[WRITTEN TASK] Under this line sits a listing. Repeat exactly and only its lines from the one holding "Generate a Blender" through the one holding "R = math.radians"; skip pictures.
— START OF EXTRACTED MATERIAL —
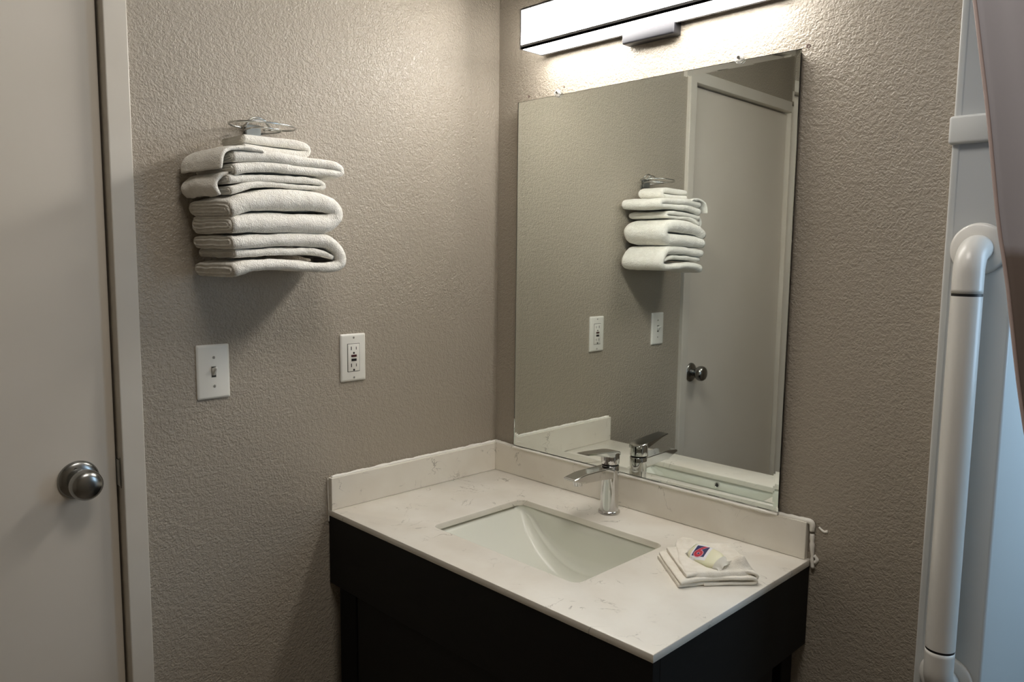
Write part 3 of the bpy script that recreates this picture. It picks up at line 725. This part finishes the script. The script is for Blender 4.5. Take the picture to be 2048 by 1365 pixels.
bx, by_, br = 1.199, -.0640, .0235
zt1, zt2 = 1.4925+Z0, .7200+Z0
t = thing('grab_bar', 'white vertical grab bar with round flanges on the shower surround edge', 'grab bar', (bx, -.01, zt2))
def disc(z):
    return lathe(bmesh.new(), [(.0440, -.0092), (.0442, -.0120), (.0430, -.0145), (.0395, -.0165), (.020, -.0185)], (bx-.001, 0, z), 'y', 56)
for z in (zt1, zt2): link('flange', disc(z), BARM, t, smooth=True)
def elbow(z, s):
    R2 = .040; pts = [(bx, -.016, z)]+[(bx, -.024-R2*math.sin(a), z-s*R2*(1-math.cos(a))) for a in [PI/2*k/8 for k in range(0, 9)]]+[(bx, by_, z-s*.0745)]
    return tube(bmesh.new(), pts, br, 32, .006)
for z, s in ((zt1, 1), (zt2, -1)):
    link('elbow', elbow(z, s), BARM, t, smooth=True)
    link('joint_ring', lathe(bmesh.new(), [(br-.0006, 0), (br-.0006, .0045)], (bx, by_, z-s*.0745-(.0045 if s > 0 else 0)), 'z', 32), GAPM, t, auto=40)
link('rail', lathe(bmesh.new(), [(br+.0002, zt2+.079), (br+.0002, zt1-.079)], (bx, by_, 0), 'z', 40), BARM, t, auto=40)

# ---------------------------------------------------------------- shower curtain
t = thing('shower_curtain', 'grey and dark brown shower curtain gathered to the right of the grab bar', 'shower curtain', (1.6, -.25, .2))
edge = [(1.155, 2.06), (1.185, 1.95), (1.2205, 1.8087), (1.2296, 1.7662), (1.2429, 1.6892), (1.2574, 1.6054), (1.2787, 1.4661), (1.2880, 1.4173), (1.2987, 1.3618), (1.3124, 1.2785), (1.3301, 1.1817), (1.37, 1.0), (1.44, .7), (1.50, .4), (1.52, .2)]
E2 = catmull([Vector((x, 0, z)) for x, z in edge], .03)
bm = bmesh.new(); rows = []
NC = 90
for p in E2:
    row = []
    for k in range(NC+1):
        f = k/NC; x = p.x+(2.06-p.x)*f
        y = -.25+.028*math.sin(f*46)*min(1, f*4)*(1-.3*f)+.01*math.sin(f*19+p.z*2)*min(1, f*3)
        y += .012*(1-math.exp(-f*30))
        row.append(bm.verts.new((x, y, p.z)))
    rows.append(row)
for a, b in zip(rows, rows[1:]):
    for k in range(NC): bm.faces.new((a[k], a[k+1], b[k+1], b[k]))
o = link('fabric', bm, CURT, t, smooth=True)
md = o.modifiers.new('s', 'SOLIDIFY'); md.thickness = .0022; md.offset = 0
def hem():
    bm = bmesh.new(); tube(bm, [(p.x-.0005, -.2505, p.z) for p in E2], .0026, 8, .03)
    return bm
link('side_hem', hem(), HEM, t, smooth=True)
rod = lathe(bmesh.new(), [(.0125, 1.1), (.0125, 2.0998)], (0, -.25, 2.085), 'x', 24)
rd = link('curtain_rod', rod, CHROME, None, auto=40); tag(rd, 'chrome shower curtain rod above the gathered curtain', 'curtain rod')
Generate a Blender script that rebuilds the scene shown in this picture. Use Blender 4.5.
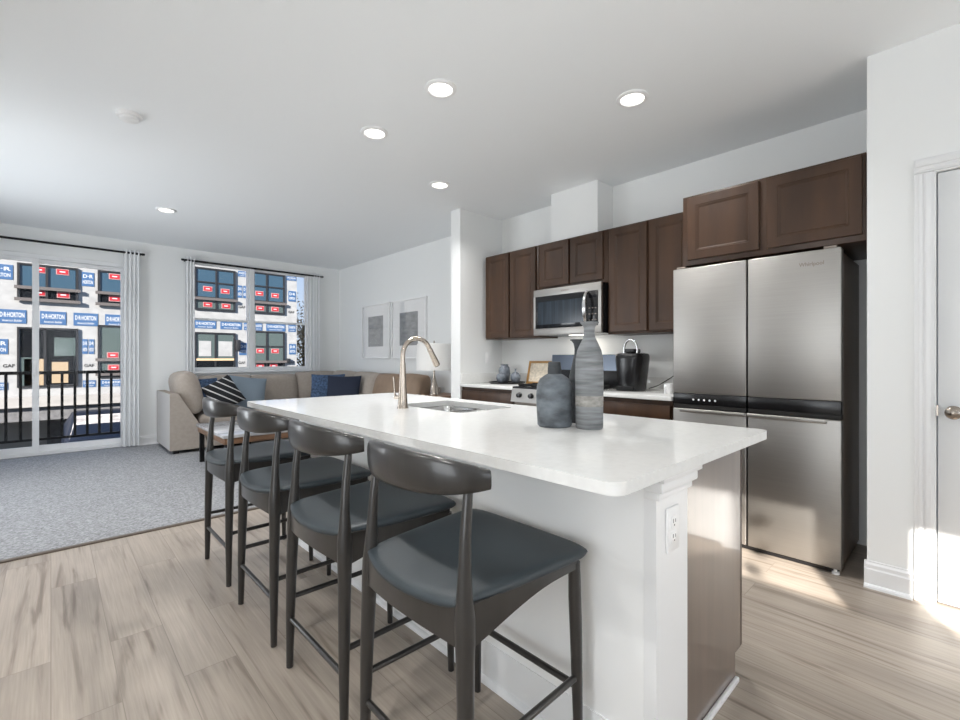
import bpy, bmesh, math, random
from mathutils import Vector, Matrix
random.seed(7)
S = bpy.context.scene
for o in list(bpy.data.objects): bpy.data.objects.remove(o)
COL = S.collection
R = math.radians

# ------------------------------------------------------------------ camera
H = 1.18
cd = bpy.data.cameras.new('camera'); cam = bpy.data.objects.new('camera', cd); COL.objects.link(cam)
cam.location = (0, 0, H); cam.rotation_euler = (R(90), 0, R(-43.1))
cd.sensor_width = 36; cd.lens = 458.5 / 960 * 36; cd.shift_y = -2 / 960; cd.clip_start = .05; cd.clip_end = 300
S.camera = cam

# ------------------------------------------------------------------ light
S.view_settings.view_transform = 'Standard'; S.view_settings.look = 'None'
S.view_settings.exposure = 0.50; S.view_settings.gamma = 1.0; S.view_settings.use_curve_mapping = False
SUN = 13.0; SKY = .72; FILL = 1.0; LAMP = 8.4
W = bpy.data.worlds.new('World'); S.world = W; W.use_nodes = True
wn = W.node_tree; wn.nodes.clear()
wo = wn.nodes.new('ShaderNodeOutputWorld'); bg = wn.nodes.new('ShaderNodeBackground')
tc = wn.nodes.new('ShaderNodeTexCoord'); sx = wn.nodes.new('ShaderNodeSeparateXYZ'); cr = wn.nodes.new('ShaderNodeValToRGB')
wn.links.new(tc.outputs['Generated'], sx.inputs[0]); wn.links.new(sx.outputs[2], cr.inputs[0])
cr.color_ramp.elements[0].position = 0.0; cr.color_ramp.elements[0].color = (.72, .82, .93, 1)
cr.color_ramp.elements[1].position = .35; cr.color_ramp.elements[1].color = (.30, .50, .88, 1)
wn.links.new(cr.outputs[0], bg.inputs[0]); bg.inputs[1].default_value = SKY; wn.links.new(bg.outputs[0], wo.inputs[0])

def lamp(name, kind, loc, direction, energy, color=(1, 1, 1), **kw):
    l = bpy.data.lights.new(name, kind); l.energy = energy; l.color = color
    for k, v in kw.items(): setattr(l, k, v)
    o = bpy.data.objects.new(name, l); COL.objects.link(o); o.location = loc
    o.rotation_euler = Vector(direction).to_track_quat('-Z', 'Y').to_euler()
    return o
SUND = Vector((.80, .44, -.40)).normalized()
lamp('sun', 'SUN', (-8, -6, 9), SUND, SUN, (1, .94, .86), angle=R(.5))
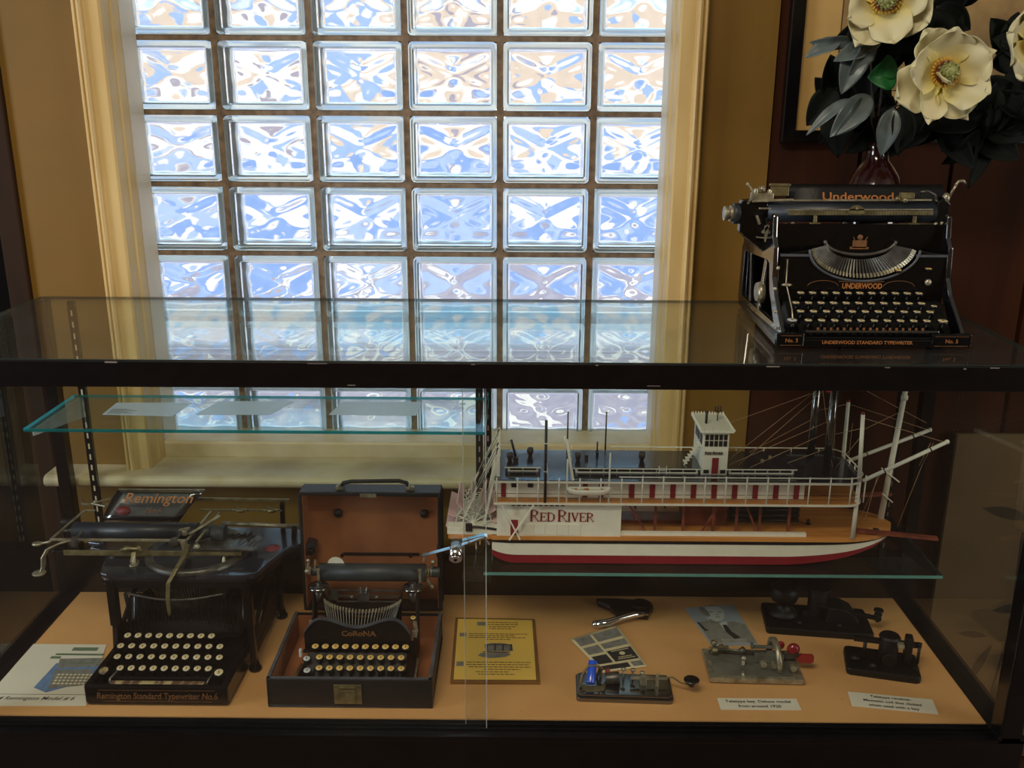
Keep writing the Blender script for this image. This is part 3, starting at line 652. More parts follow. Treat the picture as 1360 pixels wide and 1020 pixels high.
# waved shroud with nameplate
wv=lambda t:.091+.012*cos((t-.5)*0) 
pts=[]
n=32
def crest(x):
    a=abs(x)/.067
    return .1145-.0085*(1+cos(min(a,1)*PI)) if abs(x)<.067 else .1145-.030*((abs(x)-.067)/.033)**2
pts=[(x0,crest(x0)) for x0 in [-.1+.2*i/n for i in range(n+1)]]
m=MB(); m.prism([(-.100,.050)]+pts+[(.100,.050)],.098,.104,'y'); m.prism([(-.100,.050)]+[(.100,.050),(.104,.046),(-.104,.046)],.092,.104,'y')
m.build('front_shroud','blk_matte',cr,bevel=.001)
m=MB(); m.ribbon([(x,.1005,z) for x,z in pts],.010,.0012,(0,1,0)); m.build('shroud_rim','rim',cr)
text('nameplate_lettering','CoRoNA',.0150,'goldd',cr,(.003,.0974,.0845),(PI/2,0,0),bold=.0005,sx=1.12)
# type bar fan
m=MB()
for i in range(29):
    t=i/28; a=-1.15+2.3*t
    m.bar((.003+.060*sin(a),.112,.070),(.003+.080*sin(a),.150,.136-.036*cos(a)),.0015,.0022)
m.build('type_bars','steel',cr)
m=MB()
for i in range(29):
    t=i/28; a=-1.15+2.3*t
    m.bar((.003+.078*sin(a),.148,.134-.0355*cos(a)),(.003+.081*sin(a),.156,.139-.037*cos(a)),.0034,.0024)
m.build('type_slugs','nickel',cr)
m=MB(); m.prism([(x,z) for x,z in arc(.003,.16,.078,PI*1.06,PI*1.94,20)]+[(.075,.05),(-.07,.05)],.158,.163,'y'); m.build('basket_plate','blk',cr,bevel=.001)
for s in(-1,1):
    x=.009+s*.088
    m=MB(); m.prism([(.10,.01),(.175,.01),(.19,.13),(.165,.135),(.15,.09),(.11,.07)],x-.004+s*.012,x+s*.012,'x'); m.build('side_frame','blk_matte',cr,bevel=.001)
    m=MB(); m.ribbon([(x+s*.012,.10,.09),(x+s*.010,.104,.075)],.010,.003,(1,0,0)); m.ribbon([(x+s*.010,.116,.102),(x+s*.013,.112,.082)],.007,.002,(1,0,0)); m.build('support_strap','nickel',cr)
    sx=.0085+s*.0910
    m=MB(); m.lathe([(.0001,.010),(.006,.010),(.0065,.0045),(.018,.004),(.020,.0015),(.020,-.001),(.0185,-.002),(.0001,-.002)],(sx,.165,.145),(0,0,1),28); m.build('ribbon_spool','blk_top',cr)
    m=MB(); m.lathe([(.0001,.008),(.0045,.0075),(.0045,.005)],(sx,.165,.147),(0,0,1),12); m.cyl((sx,.165,.137),(sx,.165,.115),.008,.006,12); m.build('spool_hub','steel',cr)
# carriage
m=MB(); m.cyl((-.088,.205,.156),(.121,.205,.156),.0175,.0175,28); m.build('platen','rubber_gray',cr)
m=MB(); m.cyl((.129,.205,.158),(.149,.205,.158),.0105,.0105,20); m.cyl((.115,.205,.158),(.13,.205,.158),.004,.004,8); m.build('platen_knob','rubber_gray',cr,bevel=.001)
m=MB(); m.cyl((-.104,.205,.158),(-.090,.205,.158),.0095,.0095,16); m.build('platen_knob','rubber_gray',cr,bevel=.001)
m=MB()
for x in(-.0865,.111): m.bar((x,.187,.141),(x,.186,.170),.005,.003); m.bar((x-.003,.186,.171),(x+.003,.186,.171),.004,.005)
m.build('paper_finger','nickel',cr)
m=MB(); m.bar((-.105,.19,.158),(-.103,.19,.174),.004,.003); m.bar((-.112,.2,.16),(-.107,.2,.182),.005,.003); m.ball((-.108,.2,.183),.004); m.bar((-.096,.2,.165),(-.094,.2,.185),.004,.003); m.ball((-.109,.19,.165),.005); m.build('line_space_lever','nickel',cr)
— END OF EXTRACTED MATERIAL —
[SOLVED PROBLEM]
Generate a Blender script that rebuilds the scene shown in this picture. Use Blender 4.5.
import bpy, bmesh, math, random
from mathutils import Vector, Matrix
random.seed(7)
S = bpy.context.scene
for o in list(bpy.data.objects): bpy.data.objects.remove(o)
COL = S.collection
R = math.radians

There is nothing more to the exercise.